En 1883 publicó Acacio Cáceres Prat su libro El Vierzo. Su descripción e historia , en el que dedica todo un capítulo a las Médulas. Don Acacio era canario; había nacido en 1851 y dio a la imprenta algunos libros de versos, una novela y algún texto de divulgación histórica. En el verano de 1882 realizó su viaje al Bierzo incitado por su esposa, que era berciana, de Ponferrada, que lo acompañó. También él traza su particular elogio del Bierzo en relación con sus monumentos (castillos, templos y abadías) y paisajes. Las Médulas le impresionaron como paisaje y como fantasía histórica, aspectos que se interpenetran en la visión del viajero, que describe las «formas caprichosas y fantásticas» que se ofrecen a la vista, ya como «murallas almenadas de antiguas fortalezas», ya como «elevados cubos», ya como «enormes conos», ya como «esbeltas pirámides cilíndricas», con «otras mil diversas figuras caprichosas, rematando en variadas cresterías». El color de esas formas caprichosas, desnudas de vegetación, recibe también su variadas referencias: «todo con su rojo color, como si fueran de un barro recocido al calor de los tiempos geológicos»; «parecen amasados con la sangre de un combate»; «aquellas moles parecen amasadas por la lluvia y cocidas por el sol para labrar los eternos crisoles en que fundir el precioso metal que los romanos con sus perforaciones extraían». No es extraño que se excitara la fantasía poética de don Acacio en diferentes hipérboles de las que cito sólo una alusiva a las «profundas galerías que en laberinto interminable horadan por todas partes las coloradas masas, que parodian las ruinas de un templo colosal fabricado por cíclopes y monstruosos titanes para culto de ídolos heroicos, que fundió al fin la idea de un solo Dios».
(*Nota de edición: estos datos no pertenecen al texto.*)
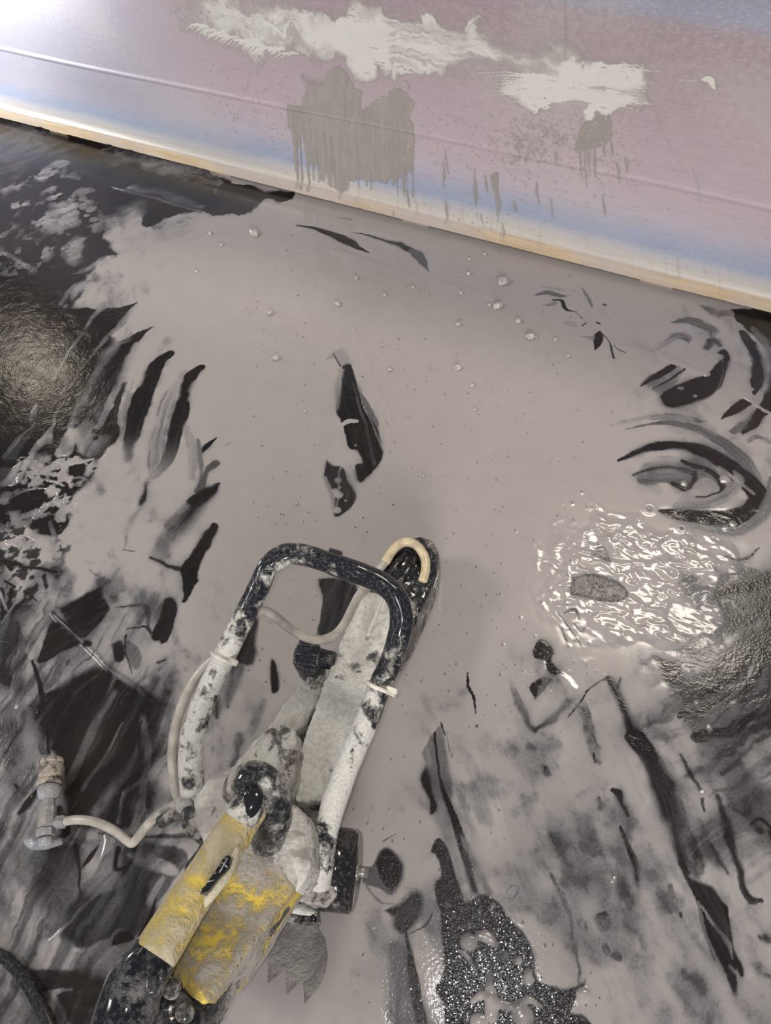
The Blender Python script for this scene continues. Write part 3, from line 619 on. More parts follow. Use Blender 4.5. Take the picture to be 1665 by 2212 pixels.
    S('H', [(440, 960), (420, 1020), (340, 1030), (290, 1010)], [30, 40, 50, 30], 1, .6, 6, T=.0008)
    S('H', [(380, 1270), (400, 1190), (470, 1120), (540, 1040), (590, 1100)], [40, 50, 60, 60, 60], 1, .6, 6, T=.001)
    S('H', [(785, 1050), (850, 1180), (950, 1380), (1030, 1550), (1100, 1760)], [60, 66, 86, 110, 150], .10, .35, 6, .12, 4)
    S('H', [(800, 1060), (900, 1240), (1000, 1450)], [12, 14, 16], .45, .7, 3); S('H', [(830, 1090), (850, 1040)], [30, 10], .2, .5, 4)
    S('H', [(20, 1010), (30, 1090), (60, 1150), (68, 1230)], [10, 20, 16, 8], .06, .4, 5); B('H', 75, 1300, 10, .3, 0)
    P('H', [(610, 1190), (680, 1200), (720, 1330), (740, 1500), (690, 1480), (650, 1330)], .5, 10, 12, mott=.35, ms=18)
    P('H', [(1045, 945), (1180, 965), (1300, 930), (1470, 860), (1560, 760), (1640, 620), (1720, 560), (1720, 1560), (1500, 1580), (1400, 1620), (1290, 1400), (1210, 1250), (1130, 1100)], .50, 16, 16, mott=.2, ms=50)
    P('H', [(1045, 945), (1110, 950), (1190, 980), (1210, 1060), (1130, 1080), (1080, 1020)], .25, 10, 8)
    for a, wd, c in [([(1650, 620), (1660, 850), (1560, 1050), (1380, 1170), (1180, 1230)], [60, 100, 100, 70, 30], .18), ([(1560, 780), (1560, 900), (1480, 1020), (1320, 1110)], [30, 60, 60, 30], .35), ([(1700, 1000), (1620, 1200), (1450, 1330), (1260, 1340)], [80, 110, 110, 80], .2), ([(1690, 1300), (1560, 1440), (1420, 1520)], [60, 70, 60], .25)]:
        S('H', a, wd, c, .7, 12, .25, 6)
    for a in [[(1600, 700), (1600, 900), (1500, 1090), (1300, 1230)], [(1690, 1050), (1600, 1240), (1480, 1400)], [(1160, 1070), (1190, 1180), (1250, 1220)], [(1420, 960), (1330, 1080)]]:
        S('H', a, [14, 20, 18, 14][:len(a)], .8, .6, 8)
    B('H', 1210, 1000, 34, .9, .001); B('H', 1265, 1180, 18, .9, .001); B('H', 1330, 1310, 16, .9, .001); B('H', 1480, 1200, 40, .8, .0006)
    # --- lower middle
    P('I', [(385, 335), (450, 220), (500, 185), (540, 330), (560, 480), (550, 590), (500, 600), (440, 600), (380, 480), (408, 405)], .52, 7, 6, streak=.12, ang=-80, sw=24)
    P('I', [(405, 405), (440, 450), (455, 560), (480, 640), (440, 680), (435, 600), (395, 520), (378, 470)], .09, 10, 6)
    S('I', [(500, 165), (525, 230)], [14, 10], .1, .5, 3); S('I', [(530, 230), (565, 360)], 6, .35, .5, 3)
    S('I', [(460, 215), (480, 380), (505, 520), (560, 660), (610, 800), (650, 960), (690, 1110)], [12, 18, 26, 40, 50, 66, 60], .06, .4, 5, .06)
    S('I', [(620, 800), (680, 930), (780, 1120)], [20, 60, 60], .6, .9, 8)
    P('I', [(445, 885), (490, 808), (545, 860), (575, 1000), (640, 1170), (600, 1190), (500, 1210), (455, 1070), (500, 1020), (488, 930)], .06, 5, 6)
    B('I', 462, 908, 14, .95, .001)
    S('I', [(540, 810), (585, 950), (640, 1160)], [44, 46, 40], .82, .5, 4, .1)
    P('I', [(480, 1060), (600, 1180), (700, 1135), (800, 1160), (900, 1270), (990, 1400), (1020, 1560), (1100, 1640), (1250, 1650), (1290, 1590), (1280, 1670), (1220, 1780), (1310, 1810), (1330, 1920), (590, 1920), (520, 1740), (460, 1650), (500, 1560), (500, 1250)], .03, 5, 12)
    S('I', [(720, 1230), (640, 1300)], [20, 60], .2, .8, 10); S('I', [(780, 1215), (840, 1260)], [16, 14], .8, .5, 5); B('I', 680, 1130, 22, .9, .0012); B('I', 720, 1215, 16, .7, .001); B('I', 795, 1190, 20, .8, .001)
    B('I', 535, 1180, 24, .5, 0)
    for x, y, r in [(655, 1390, 54), (860, 1462, 26), (930, 1492, 28), (738, 1462, 17), (712, 1840, 56), (960, 1805, 66), (990, 1600, 34), (990, 1560, 24), (1300, 1690, 46)]:
        B('I', x, y, r, 1, .0042, 2, soft=.1)
    S('I', [(715, 1355), (760, 1365), (810, 1410)], [60, 76, 40], 1, .1, 3, T=.0036, dome=True)
    S('I', [(600, 1440), (640, 1470), (700, 1570)], [20, 36, 20], 1, .15, 4, T=.0025, dome=True)
    S('I', [(775, 1500), (772, 1620), (780, 1700), (785, 1800)], [14, 50, 90, 90], 1, .12, 4, T=.003, dome=True)
    S('I', [(680, 1720), (720, 1690), (770, 1700)], [40, 50, 40], 1, .15, 4, T=.0025, dome=True)
    S('I', [(780, 1720), (900, 1750), (990, 1710), (1060, 1750)], [70, 50, 44, 34], 1, .12, 4, T=.003, dome=True)
    P('I', [(110, 960), (150, 880), (190, 862), (235, 890), (280, 960), (272, 1050), (225, 1130), (150, 1090), (60, 1060), (60, 980)], .35, 8, 6)
    P('I', [(130, 950), (165, 880), (195, 868), (240, 900), (278, 960), (268, 1040), (220, 1100), (160, 1040)], .06, 14, 5)
    P('I', [(180, 1215), (260, 1170), (350, 1108), (400, 1170), (372, 1270), (300, 1335), (245, 1300), (235, 1250)], .13, 8, 7, mott=.06)
    S('I', [(80, 1080), (160, 1170), (260, 1175)], [20, 14, 8], .55, .7, 4)
    S('I', [(452, 1230), (420, 1290), (330, 1342)], [10, 14, 8], .12, .5, 3); S('I', [(260, 1320), (270, 1390)], [30, 40], .9, .5, 8)
    P('I', [(225, 1390), (290, 1390), (330, 1560), (360, 1900), (205, 1900), (212, 1600)], .42, 14, 6, streak=.12, ang=85, sw=26)
    S('I', [(312, 1340), (340, 1560), (400, 1900)], [30, 60, 70], .07, .4, 5, .05)
    S('I', [(175, 825), (250, 785)], [20, 6], .4, .7, 4)
    P('I', [(1000, 980), (1180, 620), (1480, 480), (1570, 700), (1640, 1000), (1690, 1450), (1450, 1530), (1260, 1480), (1200, 1200), (1090, 1020)], .74, 60, 30, mott=.30, ms=40, streak=.1, ang=-68, sw=50)
    P('I', [(820, 280), (930, 230), (960, 480), (880, 520)], .85, 40, 10); P('I', [(880, 650), (1120, 640), (1060, 960), (900, 980)], .85, 60, 20)
    for x, y, r, c in [(1070, 425, 34, .25), (1020, 265, 24, .4), (1310, 850, 54, .4), (1420, 1250, 50, .35), (1480, 1470, 40, .4), (1110, 790, 24, .6), (1300, 1280, 40, .5)]:
        S('I', [(x-4, y-6), (x+4, y+6)], r*2, c, .9, 20, .3)
    S('I', [(1455, 530), (1490, 545), (1530, 610), (1560, 670)], [20, 50, 36, 20], .12, .5, 14); S('I', [(1390, 570), (1390, 640)], [20, 50], .3, .8, 12)
    S('I', [(1515, 730), (1560, 840), (1600, 960), (1600, 1080)], [20, 40, 60, 50], .16, .6, 14, .15); S('I', [(1355, 330), (1360, 385)], [12, 10], .1, .5, 4); S('I', [(1300, 100), (1340, 220), (1400, 300)], [40, 40, 20], .4, .8, 20, .3)
    S('I', [(1110, 1000), (1180, 1110), (1225, 1230)], [16, 34, 20], .4, .8, 14, .2); S('I', [(1240, 1400), (1260, 1560)], [30, 20], .3, .7, 14); B('I', 1475, 1045, 20, 1, .0012)
    S('I', [(870, 1120), (900, 1080), (940, 1080), (920, 1140), (880, 1160)], 8, .6, .5, 5); R('I', 80, 710, 16, .0015); R('I', 100, 1305, 16, .0015)
    # --- lower right
    P('K', [(1080, 0), (1720, -20), (1720, 560), (1400, 480), (1200, 420), (1100, 200)], .72, 40, 26, mott=.28, ms=60, streak=.12, ang=45, sw=40)
    S('K', [(630, -20), (760, 200), (850, 420), (930, 640), (960, 820), (1010, 980)], [170, 190, 230, 200, 150, 90], .14, .3, 14, .14, 5)
    P('K', [(960, 620), (1080, 700), (1150, 950), (1080, 1060), (1000, 900)], .4, 30, 20, mott=.25, ms=24)
    P('K', [(950, 960), (1060, 1060), (1200, 1120), (1290, 1230), (1340, 1300), (1380, 1600), (1440, 1760), (1420, 1830), (1380, 1760), (1400, 1960), (1340, 1900), (1250, 1700), (1170, 1500), (1110, 1320), (1040, 1150)], .12, 14, 14, streak=.12, ang=-65, sw=40)
    S('K', [(1100, 1250), (1150, 1450), (1220, 1700)], [30, 40, 20], .5, .8, 6); S('K', [(1130, 1280), (1230, 1430), (1330, 1560), (1360, 1680)], [24, 34, 50, 24], .75, .6, 6, .15); S('K', [(1340, 1740), (1430, 1850)], [30, 34], .75, .6, 6)
    S('K', [(960, 80), (1040, 260), (1090, 400), (1140, 570)], [30, 40, 44, 20], .32, .7, 14, .15); S('K', [(1210, 780), (1260, 900), (1310, 1010)], [26, 50, 30], .4, .8, 14)
    S('K', [(1240, 440), (1290, 560), (1350, 720), (1400, 950), (1450, 1130), (1520, 1220), (1600, 1240)], [60, 90, 100, 80, 70, 60, 40], .2, .6, 18, .15)
    S('K', [(1500, 640), (1580, 600), (1680, 680)], [20, 46, 60], .1, .6, 10); B('K', 1580, 690, 44, .2, 0); S('K', [(1650, 700), (1690, 800)], [60, 60], .1, .7, 10)
    S('K', [(1400, 180), (1330, 220), (1280, 250)], [90, 60, 60], .25, .8, 14); S('K', [(1380, 530), (1460, 560), (1500, 480)], [40, 50, 30], .4, .8, 16)
    for x, y, r, c in [(890, 1200, 110, .62), (380, 1380, 60, .45), (560, 1150, 120, .62), (600, 1350, 100, .6), (1090, 1900, 90, .5), (990, 1820, 40, .3), (1640, 1510, 60, .15), (250, 830, 60, .5), (350, 480, 50, .4), (1640, 1830, 30, .3), (630, 1720, 120, .7), (380, 1580, 50, .4), (450, 1660, 40, .35), (1580, 1750, 80, .6)]:
        S('K', [(x-6, y-10), (x+6, y+10)], r*2, c, .95, 34, .25)
    S('K', [(970, 1330), (975, 1360)], [30, 20], .2, .6, 8); S('K', [(880, 1100), (890, 1300)], [50, 70], .5, .9, 14)
    S('K', [(150, 1700), (170, 1900)], [24, 40], .4, .7, 16); S('K', [(60, 1150), (110, 1300), (120, 1500)], [20, 30, 20], .45, .8, 14)
    B('K', 1130, 420, 28, 1, .0012); B('K', 445, 1080, 22, 1, .0012)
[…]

La historia de las Médulas acude a la pluma de don Acacio: «Dados los medios de perforación de que podían disponer los romanos, aquello es admirable, y sólo se comprende con la esclavitud. Centenares de esclavos serían empleados en tan ruda labor, para extraer el preciosos metal en las médulas de aquellos montes, como también en otros próximos del Vierzo extraían el simbólico minio con que teñían sus puertas y palacios los próceres y ciudadanos romanos en señal de nobleza». Y añade: «Las Médulas rindieron a Roma un caudal inmenso, y fue tal su importancia, que Plinio el Joven vino al Vierzo para dirigir la explotación, calculando en 20.000 libras de oro el producto anual de las valiosas minas». Y aún alude al modo de explotación: «El oro no debía encontrarse en filón, sino en arenas, mezcladas con la greda, como aún debe encontrarse en algún sitio; y para obtenerlo fue el Sil canalizado y traído por el Monte-furado , en el cual lavaban la greda en porciones convenientes, quedando el oro en pequeñas partículas, limpio, en algunos tamices usados al efecto».